The unpredictability of events suits the game’s thematic conceit of surviving in an unknown, hostile environment, and its dedication to true randomness without coddling the player is admirable. But part of the reason Tharsis feels so unfair is the literal representations of dice. We see that we are on a level playing field with the game, we see that the systems are not abstracted. There is no percentage number to indicate the probability of success, just the raw data. Because the dice are constantly visible, your victories, failures, and the reality of the game’s randomness are always staring directly in your face.

This is what makes Tharsis so tough. When I completed a game of Tharsis and got my crew to Mars, I was relieved. But it wasn’t satisfying. I did not feel that I had successfully learned how the game worked and managed to overcome its trials with my own cunning. The game was not teaching me how to be better with every failure. Since the events I had to overcome were also randomly rolled, it felt like I was simply dealt a lucky hand and managed to avoid extreme anomalies in the probability formula.

The inherent problems within Tharsis’s systems of interaction are unfortunate, because the superficial package that it presents is excellent. The UI appears cluttered at first, but can tell you everything you need to know about a situation at a glance. The sparse ambient-electronica soundtrack communicates the urgent spacefaring atmosphere wonderfully. Click around the spaceship diorama and you can find hidden Hearthstone-like scene interactions. The animated crew portraits–where you can see faces wince pain when the ship takes damage, and grow wild as you feed someone human flesh–create enough empathy for you to care. This game excels in thematic design.

Tharsis creates a claustrophobic space environment I keep going back to. Each time I do, I try to approach it as a game of skill.

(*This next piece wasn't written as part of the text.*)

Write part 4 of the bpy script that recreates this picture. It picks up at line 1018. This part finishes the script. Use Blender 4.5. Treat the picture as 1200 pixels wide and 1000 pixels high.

I think about breaking a brutal difficulty ceiling, planning five turns ahead, coming to terms with the bad dice rolls, and just dealing with the terrible situations that are dealt to me. This is what surviving in space should be all about. But when I get to a turn where I have more fatal incidents than I do crew members, and rolling the lovingly-crafted dice does nothing but kill those crew members again and again, Tharsis feels like a sadistic game of chance that makes all my decisions feel completely meaningless.